US’s Yellen lands in China, hopes to thaw icy relations

By Andrea Shalal and Yew Lun Tian

BEIJING (Reuters) -U.S. Treasury Secretary Janet Yellen on Thursday began a four-day visit to China focused on easing tensions between the world’s two largest economies, despite low expectations on both sides.

Shortly after arriving in the Chinese capital, Yellen said she was glad to be in Beijing and looked forward to advancing President Joe Biden’s goal of deepening communication between the economically linked but increasingly adversarial countries.

“We seek a healthy economic competition that benefits American workers and firms and to collaborate on global challenges,” Yellen wrote on Twitter.

“We will take action to protect our national security when needed, and this trip presents an opportunity to communicate and avoid miscommunication or misunderstanding.”

Yellen received a low-key welcome from a Chinese finance ministry official and the U.S. envoy to China, Nicholas Burns, as she stepped off a government plane just after a rainstorm brought some relief to an otherwise sweltering Beijing.

Both sides are sceptical that Yellen’s visit will be able to take much heat off of U.S.-China ties, however, with officials accepting that both countries have placed safeguarding national security interests above deepening economic ties.

“Especially if there are things that we may disagree about, it’s even more important that we are talking,” said a U.S. official travelling with Yellen, speaking on arrival in Beijing. “I don’t think it’s fruitless, I will say that definitively.”

Yellen will address what the Biden administration characterizes as unfair practices by China, including recent punitive actions against U.S. firms and market access barriers, the official added.

On Friday she will meet China’s Premier Li Qiang and former economy tsar Liu He, who is a close confidant of President Xi Jinping.

Chinese commentators see hypocrisy in U.S. concerns over the country’s trade practices.

“I wouldn’t regard it as Janet Yellen is not welcome, but China cannot just swallow all the poison pills and continue to show a smile,” said Wang Huiyao, the president of a think tank, the Center for China and Globalization, referring to U.S. sanctions on a growing number of Chinese firms.

Before Yellen’s visit, Chinese analysts told state media that her April speech, which ranked securing the national security interests of the United States and its allies as the key plank of economic policy with China, did not inspire optimism.

Zhu Feng, a professor of international relations at Nanjing University, told the Global Times newspaper that Yellen’s emphasis on national security meant the U.S. was unlikely to stop the “economic and technological suppression” of China.

Yellen will emphasise that the United States does not support decoupling and call for greater transparency by China on its new espionage law, as well as progress in resolving international debt distress, the U.S. official added.

Even though no major breakthroughs are expected, U.S. officials say Yellen will push to open new lines of communication and coordination on economic matters, and stress the consequences of supplying lethal aid to Russia, an assertion China has adamantly rejected.

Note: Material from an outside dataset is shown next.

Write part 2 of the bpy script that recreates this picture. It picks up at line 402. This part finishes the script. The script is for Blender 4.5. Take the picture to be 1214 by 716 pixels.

When Chinese ambassador Xie Feng met Yellen in Washington on Monday, he urged the U.S. to “pay great attention” and move to tackle China’s main concerns on the economy and trade.

Trade tariffs imposed by the Trump administration and sanctions against Chinese firms are the country’s chief concerns, said Wu Xinbo, an American studies specialist at Fudan University, who is familiar with Beijing’s thinking.

Yellen’s long-anticipated trip comes weeks after a visit by Secretary of State Antony Blinken, who agreed with Chinese President Xi Jinping that the mutual rivalry should not veer into conflict, amid a freeze in talks between their militaries.

Both visits, and a trip by Biden’s climate envoy John Kerry as soon as this month, are part of a push to thaw icing relations after the U.S. military shot down a Chinese government balloon over the United States

They come ahead of a possible meeting between Biden and Xi as soon as September’s Group of 20 (G20) Summit in New Delhi or the Asia-Pacific Economic Cooperation (APEC) gathering scheduled for November in San Francisco.

Biden’s effort with Xi is likely to be an issue in his re-election battle next year, as Republicans look to fault his handling of foreign policy.

“Biden is falling over himself to make nice with China, and Xi Jinping is laughing at us,” said Nikki Haley, a former U.N. ambassador now seeking the Republican presidential nomination. “We should believe our enemies when they tell us who they are.”